Indonesia World’s Top Shark Killer: FAO

Indonesia World’s Top Shark Killer: FAO
Photo Credit:Malkusch Markus@Flickr CC BY 2.0
What you need to know

Indonesia remains the largest killer of sharks in the world, despite declining demand for shark fins in China and Hong Kong, the two largest consumers of shark fins.

Indonesia is the world's No. 1 killer of sharks, according to a report by the U.N.'s Food and Agriculture Organization (FAO).

The report, “State of the Global Market for Shark Products,” shows taht Indonesia’s shark fishing industry accounts for 13 percent of the world’s total, with India coming in second at 9 percent. An average of 109,000 metric tonnes of sharks were caught in Indonesian waters between 2000 and 2011.

Sharks are hunted mainly for their fins, which are considered a delicacy by ethnic Chinese around the world. China, Hong Kong, and Taiwan are the main consuming countries.

Although Indonesia has banned the fishing of certain shark species, Greenpeace Indonesia reports that between January 2013 and March 2015, the value of exports of shark fins from Indonesia surpassed US$2 million.

Taiwan remains the fourth largest shark fishing country, accounting for 5 percent of the total.

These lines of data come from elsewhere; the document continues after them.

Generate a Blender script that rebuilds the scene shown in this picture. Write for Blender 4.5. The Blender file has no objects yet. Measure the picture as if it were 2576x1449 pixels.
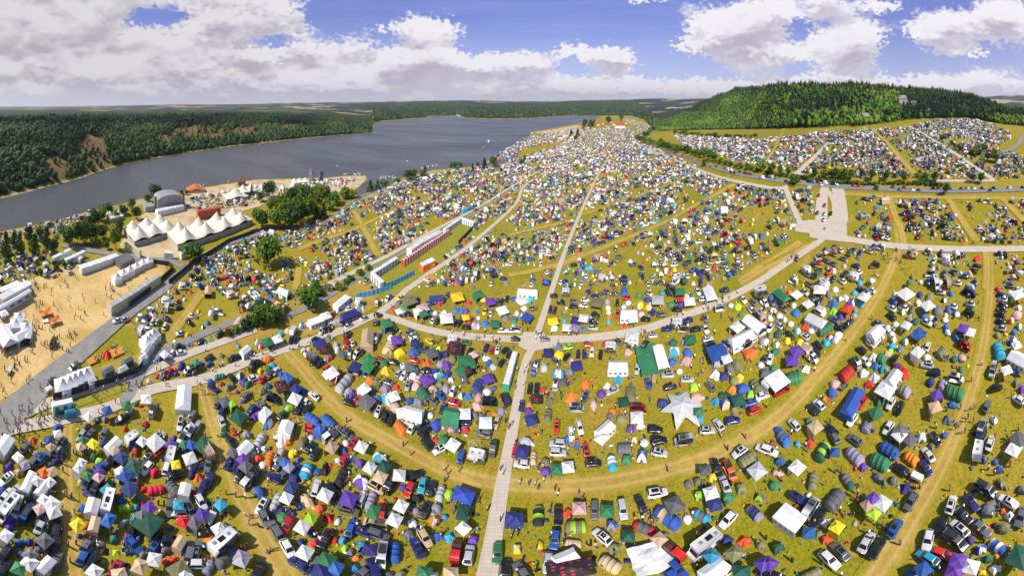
import bpy, bmesh, math, random
import numpy as np
from math import sin, cos, tan, atan2, pi, radians, sqrt, exp
from mathutils import Vector, Matrix
random.seed(7); rng = np.random.default_rng(7)
S = bpy.context.scene
COL = S.collection
H0, F, K, X0, Y0 = 66.0, 613.5, 1133.0, 1288.0, 262.0   # camera height, angular scales of the panorama, heading and horizon rows
# ---------------- camera
cam = bpy.data.cameras.new('camera'); cam.type = 'PANO'; cam.panorama_type = 'EQUIRECTANGULAR'
cam.longitude_min = -X0 / F; cam.longitude_max = (2576 - X0) / F
cam.latitude_max = Y0 / K; cam.latitude_min = -(1449 - Y0) / K
cam.clip_start = 0.5; cam.clip_end = 40000
co = bpy.data.objects.new('camera', cam); COL.objects.link(co); co.location = (0, 0, H0); co.rotation_euler = (pi / 2, 0, 0)
S.camera = co
# ---------------- exposure
S.view_settings.view_transform = 'Standard'; S.view_settings.look = 'None'; S.view_settings.exposure = 0.3; S.view_settings.gamma = 1
try: S.view_settings.use_curve_mapping = False
except Exception: pass
S.cycles.max_bounces = 5; S.cycles.diffuse_bounces = 2; S.cycles.glossy_bounces = 2; S.cycles.transparent_max_bounces = 8
S.cycles.volume_bounces = 0
# ---------------- sun
SUN_AZ, SUN_EL = radians(200), radians(36)      # azimuth clockwise from +Y: behind the camera
sl = bpy.data.lights.new('sun', 'SUN'); sl.energy = 5.0; sl.angle = radians(0.5); sl.color = (1.0, 0.93, 0.82)
so = bpy.data.objects.new('sun', sl); COL.objects.link(so)
sd = Vector((sin(SUN_AZ) * cos(SUN_EL), cos(SUN_AZ) * cos(SUN_EL), sin(SUN_EL)))
so.rotation_euler = sd.to_track_quat('Z', 'Y').to_euler(); so.location = (0, -50, 200)

# ---------------- node helper
class NT:
    def __init__(s, nt): s.nt = nt
    def n(s, t, **kw):
        nd = s.nt.nodes.new(t)
        for k, v in kw.items():
            if k.startswith('i_'):
                key = k[2:]; key = int(key) if key.isdigit() else key.replace('_', ' ')
                s.set(nd.inputs[key], v)
            else: setattr(nd, k, v)
        return nd
    def set(s, inp, v):
        if isinstance(v, bpy.types.NodeSocket): s.nt.links.new(v, inp)
        else: inp.default_value = v
    def m(s, op, a, b=None, c=None, clamp=False):
        nd = s.n('ShaderNodeMath', operation=op); nd.use_clamp = clamp
        s.set(nd.inputs[0], a)
        if b is not None: s.set(nd.inputs[1], b)
        if c is not None: s.set(nd.inputs[2], c)
        return nd.outputs[0]
    def v(s, op, a, b=None):
        nd = s.n('ShaderNodeVectorMath', operation=op); s.set(nd.inputs[0], a)
        if b is not None: s.set(nd.inputs[1], b)
        return nd.outputs['Value'] if op in ('LENGTH', 'DOT_PRODUCT') else nd.outputs[0]
    def mr(s, x, a, b, c=0.0, d=1.0, t='SMOOTHSTEP'):
        nd = s.n('ShaderNodeMapRange', interpolation_type=t)
        for i, q in enumerate((x, a, b, c, d)): s.set(nd.inputs[i], q)
        return nd.outputs[0]
    def mix(s, f, a, b, bt='MIX'):
        nd = s.n('ShaderNodeMix', data_type='RGBA', blend_type=bt)
        s.set(nd.inputs[0], f)
        for i, q in ((6, a), (7, b)):
            if isinstance(q, tuple) and len(q) == 3: q = q + (1,)
            s.set(nd.inputs[i], q)
        return nd.outputs[2]
    def noise(s, vec, sc, det=4, rough=0.55, dist=0.0, dim='3D'):
        nd = s.n('ShaderNodeTexNoise', noise_dimensions=dim)
        s.set(nd.inputs['Vector'], vec); nd.inputs['Scale'].default_value = sc; nd.inputs['Detail'].default_value = det
        nd.inputs['Roughness'].default_value = rough; nd.inputs['Distortion'].default_value = dist
        return nd.outputs[0]
    def comb(s, x, y, z=0.0):
        nd = s.n('ShaderNodeCombineXYZ'); s.set(nd.inputs[0], x); s.set(nd.inputs[1], y); s.set(nd.inputs[2], z); return nd.outputs[0]
    def sep(s, v):
        nd = s.n('ShaderNodeSeparateXYZ'); s.set(nd.inputs[0], v); return nd.outputs

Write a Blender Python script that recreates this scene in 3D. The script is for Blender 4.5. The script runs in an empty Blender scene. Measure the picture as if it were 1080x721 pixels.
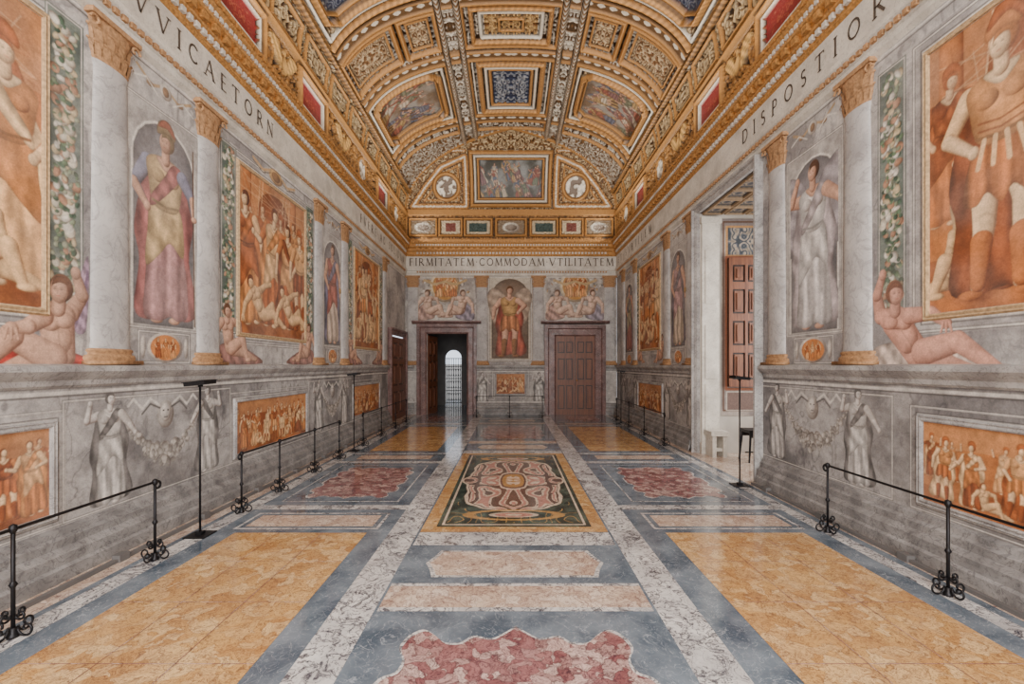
import bpy, math, random
import numpy as np
from mathutils import Vector, Matrix
random.seed(5)
HW=3.55; YB=15.28; YS=-4.0; ZS=6.75; RISE=2.0; NE=2.3; ATT=.97
def lin(r,g,b):
    f=lambda c:((c/255+.055)/1.055)**2.4 if c/255>.04045 else c/255/12.92
    return np.array([f(r),f(g),f(b)],np.float32)
# ------------------------------------------------------------ noise
_T={}
def _tab(s):
    if s not in _T: _T[s]=np.random.default_rng(s+11).random((256,256)).astype(np.float32)
    return _T[s]
def vnoise(x,y,s=0):
    T=_tab(s); xi=np.floor(x).astype(np.int64); yi=np.floor(y).astype(np.int64)
    fx=(x-xi); fy=(y-yi); fx=fx*fx*(3-2*fx); fy=fy*fy*(3-2*fy)
    a=T[xi&255,yi&255]; b=T[(xi+1)&255,yi&255]; c=T[xi&255,(yi+1)&255]; d=T[(xi+1)&255,(yi+1)&255]
    return (a*(1-fx)+b*fx)*(1-fy)+(c*(1-fx)+d*fx)*fy
def fbm(x,y,o=4,s=0):
    t=0;a=.5;n=0
    for i in range(o):
        t=t+a*vnoise(x*2**i+7.3*i,y*2**i+3.1*i,s+i); n+=a; a*=.5
    return t/n
def sstep(v,a,b):
    t=np.clip((v-a)/(b-a),0,1); return t*t*(3-2*t)
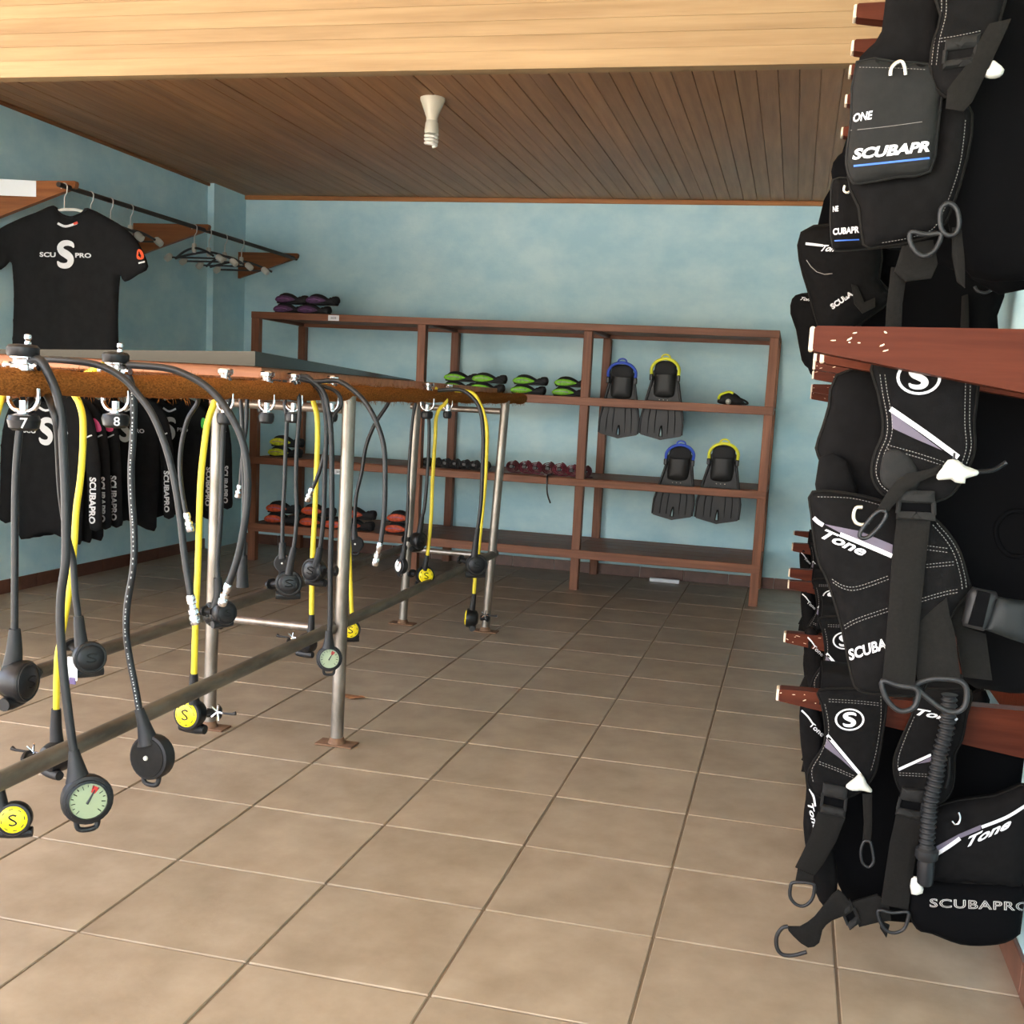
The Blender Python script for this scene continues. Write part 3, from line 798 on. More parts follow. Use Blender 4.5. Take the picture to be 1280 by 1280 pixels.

In February, heaps of shark carcasses were found with their fins cut off in Hsinchu. The discovery prompted the EU to issue a yellow card against Taiwan.

Campaigns to stop consumption of shark fins are helping raise awareness among younger Chinese, and shark fin sales have been declining. The World Wildlife Foundation (WWF) Hong Kong reported a 30 percent drop in shark fin imports in 2013. Sales of shark fin in Guangzhou, China’s main shark fin trading hub, also decreased by up to 82 percent in 2013, Time magazine reports.

Taiwanese pop star Jay Chou (周杰倫) has joined the fight to stop the consumption of shark fins, endorsing WildAid’s 2016 campaign and starring in a series of advertisements urging people to stop eating and purchasing shark fin.


Sharks take a long time to reach sexual maturity and reproduce, leaving them vulnerable to overfishing, according to WWF. An estimated 100 million sharks are killed every year, and 73 million of those are killed for their fins.